Marrakech is a truely MUST see destination – we loved it!















Morocco : Melting Marrakech

Thursday, 3rd April 2008

Hi all, what can we say.. it’s hot!

Thanks so much for all the posts and requests for photos. Sorry about not having posted any shots, the internet shops we have been going to are a bit dodgy to say the least. We will do our best to get some up soon.

We arrived in Marrakech at 8am yesterday morning after a very hectic overnight train journey from Tangier. Hectic because we hardly got any sleep.. There were dozzens of stops along the way with people moving through and selling stuff in a less than discreet fashion; not to mention the train police checking tickets every couple of hours.

After all that we went straight to the Terre Resort hotel (another 5 star beauty that Marizanne organised) just outside of the city in the desert and decided to saddle-off for the rest of the day. We slept for a few hours and lazed next to the pool for the rest of the time. Hardly a backpacker experience.. but we’re taking it!

This morning after breakfast we took the taxi back into town and are about to start exploring the Medina and Souks in the old town. Tomorrow morning we are catching a 9am train to Fez.
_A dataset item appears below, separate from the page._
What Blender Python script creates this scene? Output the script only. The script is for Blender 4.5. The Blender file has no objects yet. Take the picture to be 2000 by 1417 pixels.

PS: Happy birthday Karike for tomorrow – we’ll have a cup of Morrocan Mint tea on you.
PPS: Anree & Brad, glad to hear your house move went well – thanks for the cool comments!






Morocco : Out of Africa

Monday, 31st March 2008

After our stay in lovely Seville, we caught the 09:45 train to Algeciras via Cordoba. From there a short bus trip took us to Tarifa where we got a very expensive (for our budget at least) to Tangier in Morocco.

It is a completely different scene here from anything we have experienced sofar on this trip. After many “friendly” harrasments by tourist “un”-officials (ie hostel touts) we were taken to an okay 1 star hotel, Pension Hollanda, which seems reasonable enough.

We are probably still a bit culture shocked, especially after walking around the Medina markets, so we will just grab food somewhere and head back to our sanctuary. We have another full day in Tangier tomorrow and hope to be in the right frame of mind by then.